>> start Given data
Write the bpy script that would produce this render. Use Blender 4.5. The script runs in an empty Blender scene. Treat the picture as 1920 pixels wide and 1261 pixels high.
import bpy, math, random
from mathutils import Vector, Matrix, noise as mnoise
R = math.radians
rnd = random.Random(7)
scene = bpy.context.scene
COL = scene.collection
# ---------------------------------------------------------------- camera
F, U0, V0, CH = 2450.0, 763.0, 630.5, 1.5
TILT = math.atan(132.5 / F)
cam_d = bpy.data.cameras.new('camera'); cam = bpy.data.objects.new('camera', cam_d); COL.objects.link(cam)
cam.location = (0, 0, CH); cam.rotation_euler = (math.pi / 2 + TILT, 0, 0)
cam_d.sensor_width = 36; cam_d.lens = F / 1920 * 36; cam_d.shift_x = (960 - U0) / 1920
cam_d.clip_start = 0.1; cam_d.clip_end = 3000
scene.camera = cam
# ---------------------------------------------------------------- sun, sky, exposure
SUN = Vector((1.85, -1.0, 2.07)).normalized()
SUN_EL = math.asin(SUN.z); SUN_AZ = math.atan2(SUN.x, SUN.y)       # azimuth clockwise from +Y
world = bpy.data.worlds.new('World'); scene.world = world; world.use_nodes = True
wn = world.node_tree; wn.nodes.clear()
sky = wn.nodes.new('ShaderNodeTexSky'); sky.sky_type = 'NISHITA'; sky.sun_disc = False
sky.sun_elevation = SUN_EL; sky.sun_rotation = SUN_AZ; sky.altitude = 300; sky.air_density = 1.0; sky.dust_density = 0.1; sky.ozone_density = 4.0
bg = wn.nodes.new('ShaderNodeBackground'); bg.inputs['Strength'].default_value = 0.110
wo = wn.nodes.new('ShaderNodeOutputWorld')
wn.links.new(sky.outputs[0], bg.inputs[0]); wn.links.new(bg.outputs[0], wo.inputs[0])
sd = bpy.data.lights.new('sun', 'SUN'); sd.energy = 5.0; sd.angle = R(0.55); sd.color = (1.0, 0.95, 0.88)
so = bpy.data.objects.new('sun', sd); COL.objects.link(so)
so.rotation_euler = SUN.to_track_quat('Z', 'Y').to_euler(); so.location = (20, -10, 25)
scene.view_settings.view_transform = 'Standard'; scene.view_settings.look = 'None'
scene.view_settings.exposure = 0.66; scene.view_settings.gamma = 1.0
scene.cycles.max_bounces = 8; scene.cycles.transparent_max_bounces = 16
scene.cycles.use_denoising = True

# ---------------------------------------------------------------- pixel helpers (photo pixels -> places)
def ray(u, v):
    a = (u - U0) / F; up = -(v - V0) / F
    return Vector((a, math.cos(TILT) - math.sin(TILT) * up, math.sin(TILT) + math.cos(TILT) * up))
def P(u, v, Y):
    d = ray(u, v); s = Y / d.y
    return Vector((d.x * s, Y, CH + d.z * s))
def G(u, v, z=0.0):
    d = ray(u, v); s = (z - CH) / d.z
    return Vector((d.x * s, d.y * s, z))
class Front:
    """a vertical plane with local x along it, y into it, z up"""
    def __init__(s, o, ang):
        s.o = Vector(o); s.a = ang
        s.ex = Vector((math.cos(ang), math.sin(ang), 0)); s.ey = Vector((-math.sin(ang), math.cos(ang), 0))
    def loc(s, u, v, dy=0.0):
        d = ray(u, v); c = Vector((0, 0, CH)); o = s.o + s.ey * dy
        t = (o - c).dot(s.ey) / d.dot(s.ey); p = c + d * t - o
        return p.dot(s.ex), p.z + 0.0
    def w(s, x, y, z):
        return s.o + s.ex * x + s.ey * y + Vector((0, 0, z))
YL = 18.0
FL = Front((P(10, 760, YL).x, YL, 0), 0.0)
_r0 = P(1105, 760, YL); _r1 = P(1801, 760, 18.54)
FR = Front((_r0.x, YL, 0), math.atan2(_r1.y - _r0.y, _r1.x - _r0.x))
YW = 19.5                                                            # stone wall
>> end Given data
>> start Given data
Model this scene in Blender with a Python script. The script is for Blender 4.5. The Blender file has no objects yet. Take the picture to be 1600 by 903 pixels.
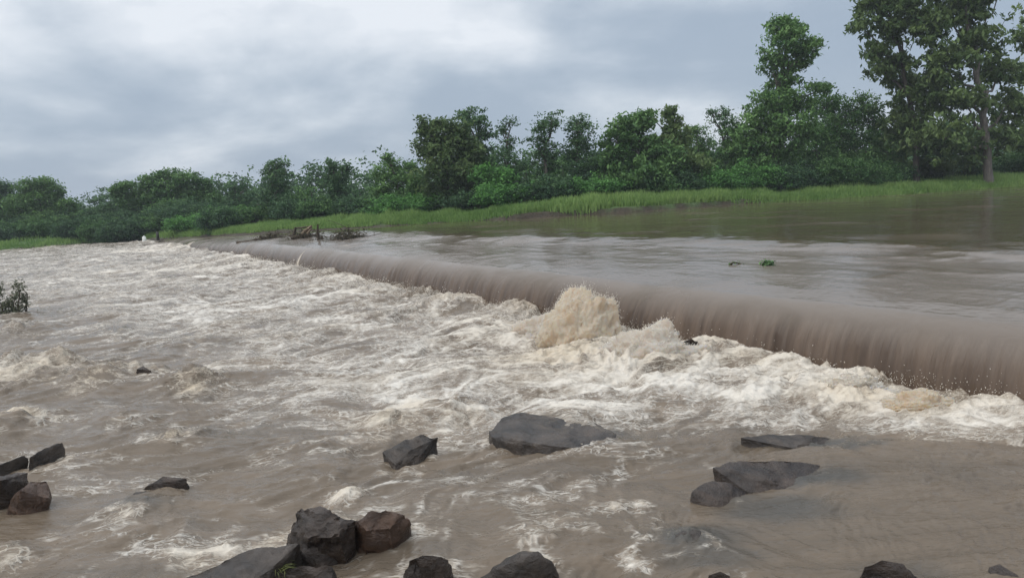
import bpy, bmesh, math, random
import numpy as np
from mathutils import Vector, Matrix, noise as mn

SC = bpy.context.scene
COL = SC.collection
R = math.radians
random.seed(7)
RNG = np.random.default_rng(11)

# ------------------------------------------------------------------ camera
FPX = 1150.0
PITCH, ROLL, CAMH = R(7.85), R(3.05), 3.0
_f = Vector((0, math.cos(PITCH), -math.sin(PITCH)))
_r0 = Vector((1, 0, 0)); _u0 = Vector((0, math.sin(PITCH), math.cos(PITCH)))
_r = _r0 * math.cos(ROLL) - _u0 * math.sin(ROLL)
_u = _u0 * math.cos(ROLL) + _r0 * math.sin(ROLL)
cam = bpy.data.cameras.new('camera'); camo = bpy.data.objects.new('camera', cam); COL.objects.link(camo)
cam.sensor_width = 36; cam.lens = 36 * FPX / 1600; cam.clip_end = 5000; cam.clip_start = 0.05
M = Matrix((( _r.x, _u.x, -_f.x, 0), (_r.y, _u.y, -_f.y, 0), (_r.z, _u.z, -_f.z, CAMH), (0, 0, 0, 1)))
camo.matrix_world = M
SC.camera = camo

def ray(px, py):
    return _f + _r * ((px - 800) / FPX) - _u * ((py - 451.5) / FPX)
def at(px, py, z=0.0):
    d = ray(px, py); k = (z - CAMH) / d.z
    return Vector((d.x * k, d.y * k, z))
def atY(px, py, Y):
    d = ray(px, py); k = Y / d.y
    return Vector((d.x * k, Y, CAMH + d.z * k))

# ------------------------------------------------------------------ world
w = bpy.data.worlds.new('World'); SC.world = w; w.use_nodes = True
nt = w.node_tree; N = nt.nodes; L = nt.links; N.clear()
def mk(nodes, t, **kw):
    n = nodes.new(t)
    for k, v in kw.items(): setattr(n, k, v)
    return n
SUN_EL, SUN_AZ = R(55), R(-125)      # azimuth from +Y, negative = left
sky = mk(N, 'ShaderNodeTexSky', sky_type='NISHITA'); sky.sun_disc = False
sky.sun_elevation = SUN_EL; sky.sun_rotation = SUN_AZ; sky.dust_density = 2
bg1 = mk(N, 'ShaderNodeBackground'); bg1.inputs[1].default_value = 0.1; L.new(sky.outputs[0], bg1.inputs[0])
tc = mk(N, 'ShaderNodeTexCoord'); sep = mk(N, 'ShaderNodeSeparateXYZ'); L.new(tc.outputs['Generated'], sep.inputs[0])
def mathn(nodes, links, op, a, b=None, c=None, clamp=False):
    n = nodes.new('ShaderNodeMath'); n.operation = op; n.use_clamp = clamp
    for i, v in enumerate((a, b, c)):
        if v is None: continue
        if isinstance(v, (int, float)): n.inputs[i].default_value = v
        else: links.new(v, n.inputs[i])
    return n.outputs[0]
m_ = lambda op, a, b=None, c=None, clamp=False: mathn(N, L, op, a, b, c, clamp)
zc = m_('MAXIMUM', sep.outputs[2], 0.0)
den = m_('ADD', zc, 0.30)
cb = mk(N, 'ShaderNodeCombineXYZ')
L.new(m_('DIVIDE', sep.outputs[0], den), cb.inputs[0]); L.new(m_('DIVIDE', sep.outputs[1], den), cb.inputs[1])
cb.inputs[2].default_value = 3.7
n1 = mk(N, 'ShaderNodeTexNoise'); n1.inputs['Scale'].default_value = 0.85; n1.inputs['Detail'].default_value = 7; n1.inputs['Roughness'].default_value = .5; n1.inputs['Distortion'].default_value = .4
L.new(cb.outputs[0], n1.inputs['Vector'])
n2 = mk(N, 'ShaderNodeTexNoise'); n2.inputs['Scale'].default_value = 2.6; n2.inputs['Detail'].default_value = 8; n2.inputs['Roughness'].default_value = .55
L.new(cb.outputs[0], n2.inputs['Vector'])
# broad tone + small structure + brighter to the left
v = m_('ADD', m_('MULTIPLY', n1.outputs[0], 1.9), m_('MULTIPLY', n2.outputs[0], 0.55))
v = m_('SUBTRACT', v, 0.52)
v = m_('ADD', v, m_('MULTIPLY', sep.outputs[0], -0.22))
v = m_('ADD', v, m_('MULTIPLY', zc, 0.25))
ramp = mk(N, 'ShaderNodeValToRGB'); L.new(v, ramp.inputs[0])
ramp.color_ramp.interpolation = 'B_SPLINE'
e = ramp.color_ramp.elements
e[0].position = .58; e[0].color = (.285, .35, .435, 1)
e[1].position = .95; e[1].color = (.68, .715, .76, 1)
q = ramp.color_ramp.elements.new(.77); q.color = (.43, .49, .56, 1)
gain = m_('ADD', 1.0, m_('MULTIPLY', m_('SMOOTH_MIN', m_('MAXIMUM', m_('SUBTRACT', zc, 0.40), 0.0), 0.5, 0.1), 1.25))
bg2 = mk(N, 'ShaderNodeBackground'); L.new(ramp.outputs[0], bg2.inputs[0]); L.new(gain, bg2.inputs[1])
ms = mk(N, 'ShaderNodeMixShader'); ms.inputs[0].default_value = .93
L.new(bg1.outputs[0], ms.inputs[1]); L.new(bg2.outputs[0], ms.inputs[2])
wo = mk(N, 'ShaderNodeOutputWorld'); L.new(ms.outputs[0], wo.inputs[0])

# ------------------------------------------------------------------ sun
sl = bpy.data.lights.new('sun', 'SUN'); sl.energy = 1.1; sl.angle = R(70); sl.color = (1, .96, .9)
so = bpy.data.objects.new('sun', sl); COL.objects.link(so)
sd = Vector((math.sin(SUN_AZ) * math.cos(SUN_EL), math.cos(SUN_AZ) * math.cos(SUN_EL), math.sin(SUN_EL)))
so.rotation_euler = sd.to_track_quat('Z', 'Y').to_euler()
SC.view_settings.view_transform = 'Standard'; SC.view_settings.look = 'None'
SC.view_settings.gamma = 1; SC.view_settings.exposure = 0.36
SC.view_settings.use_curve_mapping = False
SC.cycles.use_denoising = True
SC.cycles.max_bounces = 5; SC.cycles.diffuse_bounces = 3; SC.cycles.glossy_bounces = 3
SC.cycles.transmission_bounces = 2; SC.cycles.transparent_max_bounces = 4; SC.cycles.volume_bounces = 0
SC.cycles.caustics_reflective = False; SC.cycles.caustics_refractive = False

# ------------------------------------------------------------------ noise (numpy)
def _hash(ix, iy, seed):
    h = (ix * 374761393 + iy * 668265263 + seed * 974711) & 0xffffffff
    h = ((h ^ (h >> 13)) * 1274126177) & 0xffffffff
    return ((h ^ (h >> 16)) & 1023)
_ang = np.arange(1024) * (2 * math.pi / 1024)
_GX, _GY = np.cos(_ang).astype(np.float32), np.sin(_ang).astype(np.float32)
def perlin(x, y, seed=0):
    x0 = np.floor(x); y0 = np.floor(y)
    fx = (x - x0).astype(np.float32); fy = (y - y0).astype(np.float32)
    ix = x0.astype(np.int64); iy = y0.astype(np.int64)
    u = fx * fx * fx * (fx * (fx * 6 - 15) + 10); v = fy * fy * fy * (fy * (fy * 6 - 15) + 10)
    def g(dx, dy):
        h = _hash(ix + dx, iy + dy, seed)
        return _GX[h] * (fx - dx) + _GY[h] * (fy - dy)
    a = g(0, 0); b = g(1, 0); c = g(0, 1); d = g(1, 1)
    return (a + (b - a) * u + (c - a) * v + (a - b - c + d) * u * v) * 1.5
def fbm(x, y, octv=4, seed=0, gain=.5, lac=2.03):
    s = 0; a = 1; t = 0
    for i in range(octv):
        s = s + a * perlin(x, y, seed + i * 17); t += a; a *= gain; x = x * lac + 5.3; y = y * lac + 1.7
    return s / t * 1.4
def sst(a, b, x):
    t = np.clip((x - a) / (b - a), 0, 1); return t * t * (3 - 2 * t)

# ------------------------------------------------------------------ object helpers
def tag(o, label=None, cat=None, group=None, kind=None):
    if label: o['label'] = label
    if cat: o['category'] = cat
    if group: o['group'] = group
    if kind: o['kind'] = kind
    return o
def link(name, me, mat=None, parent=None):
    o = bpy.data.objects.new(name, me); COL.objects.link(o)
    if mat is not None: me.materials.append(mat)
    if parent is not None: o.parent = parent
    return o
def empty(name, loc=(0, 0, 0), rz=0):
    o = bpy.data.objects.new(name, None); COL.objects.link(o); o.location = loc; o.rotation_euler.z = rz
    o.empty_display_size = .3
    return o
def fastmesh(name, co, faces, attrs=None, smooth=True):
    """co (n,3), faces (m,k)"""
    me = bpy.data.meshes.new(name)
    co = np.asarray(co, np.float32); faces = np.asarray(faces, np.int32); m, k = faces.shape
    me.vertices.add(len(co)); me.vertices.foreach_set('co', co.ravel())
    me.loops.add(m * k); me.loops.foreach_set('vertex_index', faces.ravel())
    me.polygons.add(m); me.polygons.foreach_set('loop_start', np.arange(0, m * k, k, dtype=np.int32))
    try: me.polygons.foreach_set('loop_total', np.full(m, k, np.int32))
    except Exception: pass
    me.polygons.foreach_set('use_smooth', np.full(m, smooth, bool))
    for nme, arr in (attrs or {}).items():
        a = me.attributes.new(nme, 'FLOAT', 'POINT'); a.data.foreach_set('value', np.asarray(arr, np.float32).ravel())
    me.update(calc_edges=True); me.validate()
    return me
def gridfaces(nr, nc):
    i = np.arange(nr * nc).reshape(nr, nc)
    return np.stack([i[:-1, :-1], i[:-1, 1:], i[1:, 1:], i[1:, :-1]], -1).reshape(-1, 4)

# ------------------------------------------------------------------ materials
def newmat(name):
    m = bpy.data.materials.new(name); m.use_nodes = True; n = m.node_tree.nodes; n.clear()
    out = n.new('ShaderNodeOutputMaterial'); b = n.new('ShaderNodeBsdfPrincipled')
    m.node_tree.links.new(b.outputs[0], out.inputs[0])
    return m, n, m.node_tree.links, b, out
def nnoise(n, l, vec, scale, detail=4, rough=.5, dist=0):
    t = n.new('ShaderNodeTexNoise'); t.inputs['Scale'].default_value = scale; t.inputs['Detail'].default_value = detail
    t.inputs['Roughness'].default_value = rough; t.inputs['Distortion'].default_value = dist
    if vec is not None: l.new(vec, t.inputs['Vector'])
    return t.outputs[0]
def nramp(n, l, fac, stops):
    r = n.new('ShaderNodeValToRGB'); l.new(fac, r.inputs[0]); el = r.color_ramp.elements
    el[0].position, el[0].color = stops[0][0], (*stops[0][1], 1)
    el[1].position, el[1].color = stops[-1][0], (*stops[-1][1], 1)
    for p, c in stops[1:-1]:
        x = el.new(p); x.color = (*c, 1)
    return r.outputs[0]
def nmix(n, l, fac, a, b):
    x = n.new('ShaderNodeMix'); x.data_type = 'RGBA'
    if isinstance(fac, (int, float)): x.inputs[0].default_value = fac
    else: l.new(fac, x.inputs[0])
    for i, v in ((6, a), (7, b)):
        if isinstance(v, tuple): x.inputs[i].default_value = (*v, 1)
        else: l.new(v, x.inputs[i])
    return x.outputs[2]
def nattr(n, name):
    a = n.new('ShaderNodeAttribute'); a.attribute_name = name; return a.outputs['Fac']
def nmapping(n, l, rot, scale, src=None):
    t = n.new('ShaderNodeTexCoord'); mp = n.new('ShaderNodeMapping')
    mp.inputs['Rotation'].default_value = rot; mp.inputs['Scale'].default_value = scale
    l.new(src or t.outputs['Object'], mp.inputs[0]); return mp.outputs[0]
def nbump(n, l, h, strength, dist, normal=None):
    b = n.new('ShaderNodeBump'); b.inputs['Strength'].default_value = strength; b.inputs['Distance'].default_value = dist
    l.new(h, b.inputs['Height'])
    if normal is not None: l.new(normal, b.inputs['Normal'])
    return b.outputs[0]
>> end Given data
_Instructions to follow_: Lines from the one with "Model this scene" through the one with "RNG = np.random.default_rng(11)" are the only ones to quote. Quote them exactly and leave out pictures.

_Output of the task_:
Model this scene in Blender with a Python script. The script is for Blender 4.5. The Blender file has no objects yet. Take the picture to be 1600 by 903 pixels.
import bpy, bmesh, math, random
import numpy as np
from mathutils import Vector, Matrix, noise as mn

SC = bpy.context.scene
COL = SC.collection
R = math.radians
random.seed(7)
RNG = np.random.default_rng(11)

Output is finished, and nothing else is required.